→ Task to complete:
Return each line that holds the word "this".

>>>>>

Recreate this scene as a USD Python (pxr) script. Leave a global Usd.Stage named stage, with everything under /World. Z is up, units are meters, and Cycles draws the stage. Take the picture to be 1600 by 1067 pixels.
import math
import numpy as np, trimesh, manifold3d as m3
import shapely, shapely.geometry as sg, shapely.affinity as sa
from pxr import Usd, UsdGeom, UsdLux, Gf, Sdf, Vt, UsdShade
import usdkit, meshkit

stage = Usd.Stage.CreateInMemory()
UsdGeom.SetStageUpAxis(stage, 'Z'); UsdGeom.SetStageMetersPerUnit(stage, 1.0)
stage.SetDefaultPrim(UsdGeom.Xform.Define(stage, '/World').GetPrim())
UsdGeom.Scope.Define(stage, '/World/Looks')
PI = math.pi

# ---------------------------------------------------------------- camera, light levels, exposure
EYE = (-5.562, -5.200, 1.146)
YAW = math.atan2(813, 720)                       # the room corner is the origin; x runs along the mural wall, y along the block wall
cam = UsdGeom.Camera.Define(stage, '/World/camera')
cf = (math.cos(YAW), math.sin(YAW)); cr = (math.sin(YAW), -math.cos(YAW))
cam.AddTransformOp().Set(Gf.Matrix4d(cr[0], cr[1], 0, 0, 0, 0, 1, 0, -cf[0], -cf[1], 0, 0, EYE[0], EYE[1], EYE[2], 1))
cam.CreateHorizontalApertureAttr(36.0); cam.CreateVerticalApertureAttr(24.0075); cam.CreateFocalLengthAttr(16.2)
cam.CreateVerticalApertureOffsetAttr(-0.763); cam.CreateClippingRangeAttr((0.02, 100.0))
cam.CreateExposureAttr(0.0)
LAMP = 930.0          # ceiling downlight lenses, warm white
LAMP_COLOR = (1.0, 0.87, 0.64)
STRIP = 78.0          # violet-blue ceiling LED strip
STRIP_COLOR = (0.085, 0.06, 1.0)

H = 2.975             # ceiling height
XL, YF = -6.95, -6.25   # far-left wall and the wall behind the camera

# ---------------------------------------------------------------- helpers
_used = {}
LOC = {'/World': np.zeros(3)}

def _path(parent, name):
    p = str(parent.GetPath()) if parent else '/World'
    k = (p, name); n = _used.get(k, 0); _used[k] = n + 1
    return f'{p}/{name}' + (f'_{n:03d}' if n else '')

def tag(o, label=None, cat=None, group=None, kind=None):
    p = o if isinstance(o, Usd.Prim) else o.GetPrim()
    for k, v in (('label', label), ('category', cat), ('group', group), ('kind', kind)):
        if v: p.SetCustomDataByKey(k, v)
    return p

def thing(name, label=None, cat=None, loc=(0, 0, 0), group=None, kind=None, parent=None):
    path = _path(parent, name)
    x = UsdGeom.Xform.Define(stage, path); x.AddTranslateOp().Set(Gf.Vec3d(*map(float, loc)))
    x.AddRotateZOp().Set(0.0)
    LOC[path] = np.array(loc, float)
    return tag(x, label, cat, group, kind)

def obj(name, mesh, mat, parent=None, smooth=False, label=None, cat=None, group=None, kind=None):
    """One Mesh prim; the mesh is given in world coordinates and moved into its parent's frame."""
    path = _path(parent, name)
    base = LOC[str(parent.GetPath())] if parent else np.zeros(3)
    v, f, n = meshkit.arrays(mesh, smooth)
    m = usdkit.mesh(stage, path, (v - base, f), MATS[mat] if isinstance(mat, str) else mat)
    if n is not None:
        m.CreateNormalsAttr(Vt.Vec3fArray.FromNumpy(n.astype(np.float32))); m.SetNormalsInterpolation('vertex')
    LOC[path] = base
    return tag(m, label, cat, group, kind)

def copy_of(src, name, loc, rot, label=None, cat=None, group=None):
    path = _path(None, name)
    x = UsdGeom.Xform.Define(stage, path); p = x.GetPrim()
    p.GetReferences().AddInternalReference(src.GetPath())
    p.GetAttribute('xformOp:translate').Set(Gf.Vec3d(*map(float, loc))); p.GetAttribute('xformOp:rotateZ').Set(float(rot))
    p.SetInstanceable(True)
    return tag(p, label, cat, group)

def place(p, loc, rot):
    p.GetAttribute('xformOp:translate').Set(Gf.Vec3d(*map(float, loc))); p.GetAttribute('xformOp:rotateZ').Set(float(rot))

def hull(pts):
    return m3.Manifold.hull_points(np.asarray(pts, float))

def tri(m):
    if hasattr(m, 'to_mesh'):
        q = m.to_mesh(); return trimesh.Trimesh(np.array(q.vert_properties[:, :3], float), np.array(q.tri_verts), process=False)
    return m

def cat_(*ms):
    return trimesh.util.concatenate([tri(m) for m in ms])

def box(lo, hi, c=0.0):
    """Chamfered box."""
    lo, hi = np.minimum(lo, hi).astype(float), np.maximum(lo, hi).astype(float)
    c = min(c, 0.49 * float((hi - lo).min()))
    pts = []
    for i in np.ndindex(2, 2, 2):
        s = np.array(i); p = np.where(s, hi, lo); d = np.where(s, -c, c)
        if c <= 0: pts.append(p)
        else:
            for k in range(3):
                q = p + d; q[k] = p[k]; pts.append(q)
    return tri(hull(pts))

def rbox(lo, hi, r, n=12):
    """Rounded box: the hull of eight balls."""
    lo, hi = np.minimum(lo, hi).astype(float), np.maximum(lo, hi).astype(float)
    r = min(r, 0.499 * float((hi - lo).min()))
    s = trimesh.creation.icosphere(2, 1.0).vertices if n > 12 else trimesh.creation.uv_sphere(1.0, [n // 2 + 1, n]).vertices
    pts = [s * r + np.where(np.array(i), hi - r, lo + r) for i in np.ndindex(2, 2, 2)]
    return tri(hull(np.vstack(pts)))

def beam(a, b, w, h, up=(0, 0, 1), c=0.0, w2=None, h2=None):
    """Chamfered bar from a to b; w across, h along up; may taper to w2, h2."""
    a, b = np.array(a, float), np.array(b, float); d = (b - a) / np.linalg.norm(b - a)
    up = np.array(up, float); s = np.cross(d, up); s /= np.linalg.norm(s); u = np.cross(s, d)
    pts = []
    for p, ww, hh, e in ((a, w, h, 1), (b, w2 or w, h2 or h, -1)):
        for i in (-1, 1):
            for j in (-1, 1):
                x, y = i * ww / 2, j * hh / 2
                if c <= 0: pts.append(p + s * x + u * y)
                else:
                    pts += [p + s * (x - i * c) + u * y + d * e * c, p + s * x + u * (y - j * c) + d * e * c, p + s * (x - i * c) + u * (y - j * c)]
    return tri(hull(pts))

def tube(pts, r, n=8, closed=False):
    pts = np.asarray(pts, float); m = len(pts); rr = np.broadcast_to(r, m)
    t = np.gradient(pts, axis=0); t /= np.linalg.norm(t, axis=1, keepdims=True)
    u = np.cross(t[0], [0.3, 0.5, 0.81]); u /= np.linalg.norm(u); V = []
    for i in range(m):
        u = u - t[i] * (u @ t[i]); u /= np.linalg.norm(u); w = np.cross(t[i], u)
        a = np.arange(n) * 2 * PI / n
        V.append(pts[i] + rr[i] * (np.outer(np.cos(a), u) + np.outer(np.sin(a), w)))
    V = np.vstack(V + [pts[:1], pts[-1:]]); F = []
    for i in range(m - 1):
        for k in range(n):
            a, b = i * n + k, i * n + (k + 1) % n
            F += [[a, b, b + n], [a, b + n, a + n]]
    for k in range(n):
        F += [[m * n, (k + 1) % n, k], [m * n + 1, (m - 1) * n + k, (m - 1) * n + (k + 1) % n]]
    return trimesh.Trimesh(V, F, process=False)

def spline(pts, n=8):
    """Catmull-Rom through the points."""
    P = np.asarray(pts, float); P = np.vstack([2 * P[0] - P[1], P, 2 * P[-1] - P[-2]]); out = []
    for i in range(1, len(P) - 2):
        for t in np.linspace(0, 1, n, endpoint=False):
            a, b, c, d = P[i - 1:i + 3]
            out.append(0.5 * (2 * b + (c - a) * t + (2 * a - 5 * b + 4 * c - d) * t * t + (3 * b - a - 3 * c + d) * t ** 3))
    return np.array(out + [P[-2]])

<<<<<
>>>>>

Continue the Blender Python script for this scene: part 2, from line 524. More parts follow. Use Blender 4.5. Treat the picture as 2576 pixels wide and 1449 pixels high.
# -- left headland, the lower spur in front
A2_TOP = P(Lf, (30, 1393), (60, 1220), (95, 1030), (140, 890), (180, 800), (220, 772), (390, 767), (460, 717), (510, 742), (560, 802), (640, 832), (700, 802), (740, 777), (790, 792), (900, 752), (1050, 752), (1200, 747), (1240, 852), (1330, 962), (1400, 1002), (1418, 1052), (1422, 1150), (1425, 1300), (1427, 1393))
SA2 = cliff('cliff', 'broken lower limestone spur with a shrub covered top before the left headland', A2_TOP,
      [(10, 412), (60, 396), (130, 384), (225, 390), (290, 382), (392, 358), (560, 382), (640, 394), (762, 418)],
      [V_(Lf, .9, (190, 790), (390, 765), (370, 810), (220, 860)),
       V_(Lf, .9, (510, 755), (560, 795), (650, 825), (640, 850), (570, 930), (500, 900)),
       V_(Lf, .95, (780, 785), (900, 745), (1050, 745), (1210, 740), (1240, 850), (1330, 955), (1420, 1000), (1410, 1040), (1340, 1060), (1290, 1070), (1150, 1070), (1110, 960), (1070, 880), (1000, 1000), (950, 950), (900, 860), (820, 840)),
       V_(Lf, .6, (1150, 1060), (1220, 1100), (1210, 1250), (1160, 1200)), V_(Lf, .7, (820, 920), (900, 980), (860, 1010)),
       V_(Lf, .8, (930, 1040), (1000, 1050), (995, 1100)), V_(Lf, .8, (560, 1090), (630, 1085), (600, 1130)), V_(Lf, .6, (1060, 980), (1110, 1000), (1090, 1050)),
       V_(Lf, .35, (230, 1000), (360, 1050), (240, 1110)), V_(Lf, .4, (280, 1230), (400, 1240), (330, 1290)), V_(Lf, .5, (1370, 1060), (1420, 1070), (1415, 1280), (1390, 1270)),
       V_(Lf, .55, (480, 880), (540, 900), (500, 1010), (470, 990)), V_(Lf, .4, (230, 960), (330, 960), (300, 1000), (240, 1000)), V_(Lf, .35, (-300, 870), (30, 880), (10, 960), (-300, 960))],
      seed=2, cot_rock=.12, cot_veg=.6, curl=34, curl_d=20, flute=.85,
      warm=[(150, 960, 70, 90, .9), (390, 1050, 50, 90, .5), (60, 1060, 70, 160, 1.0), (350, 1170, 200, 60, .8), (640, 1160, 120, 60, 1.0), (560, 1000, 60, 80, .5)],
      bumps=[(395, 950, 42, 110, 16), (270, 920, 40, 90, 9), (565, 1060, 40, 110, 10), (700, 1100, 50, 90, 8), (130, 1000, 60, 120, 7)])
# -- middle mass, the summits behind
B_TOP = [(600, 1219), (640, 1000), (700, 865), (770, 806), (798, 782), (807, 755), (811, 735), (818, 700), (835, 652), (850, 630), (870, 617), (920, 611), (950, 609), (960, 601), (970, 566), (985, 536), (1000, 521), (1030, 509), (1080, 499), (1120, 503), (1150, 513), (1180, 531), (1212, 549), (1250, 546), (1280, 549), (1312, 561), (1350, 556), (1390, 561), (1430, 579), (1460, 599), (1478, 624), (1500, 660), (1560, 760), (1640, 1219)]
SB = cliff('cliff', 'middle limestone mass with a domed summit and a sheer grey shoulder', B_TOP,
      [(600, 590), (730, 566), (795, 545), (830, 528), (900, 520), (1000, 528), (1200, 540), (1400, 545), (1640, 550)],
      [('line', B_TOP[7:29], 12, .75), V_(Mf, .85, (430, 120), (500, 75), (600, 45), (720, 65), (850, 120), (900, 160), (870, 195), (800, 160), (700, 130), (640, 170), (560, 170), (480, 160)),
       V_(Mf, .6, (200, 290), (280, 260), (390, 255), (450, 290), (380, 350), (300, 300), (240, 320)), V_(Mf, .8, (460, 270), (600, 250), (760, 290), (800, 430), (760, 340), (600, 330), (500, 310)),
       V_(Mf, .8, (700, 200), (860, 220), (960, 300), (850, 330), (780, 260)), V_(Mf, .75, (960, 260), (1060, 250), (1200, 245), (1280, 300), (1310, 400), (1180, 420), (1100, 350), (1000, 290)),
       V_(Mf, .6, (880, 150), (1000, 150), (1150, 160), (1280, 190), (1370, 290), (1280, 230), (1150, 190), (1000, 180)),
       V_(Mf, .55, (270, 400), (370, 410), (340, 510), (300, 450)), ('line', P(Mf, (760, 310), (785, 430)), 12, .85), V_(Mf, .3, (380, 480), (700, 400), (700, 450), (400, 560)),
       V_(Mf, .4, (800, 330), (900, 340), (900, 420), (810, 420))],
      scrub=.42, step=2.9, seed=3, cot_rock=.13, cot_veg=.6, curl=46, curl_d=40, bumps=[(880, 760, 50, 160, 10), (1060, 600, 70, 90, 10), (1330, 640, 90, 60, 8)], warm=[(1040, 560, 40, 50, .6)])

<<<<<

→ Complete output:
Recreate this scene as a USD Python (pxr) script. Leave a global Usd.Stage named stage, with everything under /World. Z is up, units are meters, and Cycles draws the stage. Take the picture to be 1600 by 1067 pixels.
Continue the Blender Python script for this scene: part 2, from line 524. More parts follow. Use Blender 4.5. Treat the picture as 2576 pixels wide and 1449 pixels high.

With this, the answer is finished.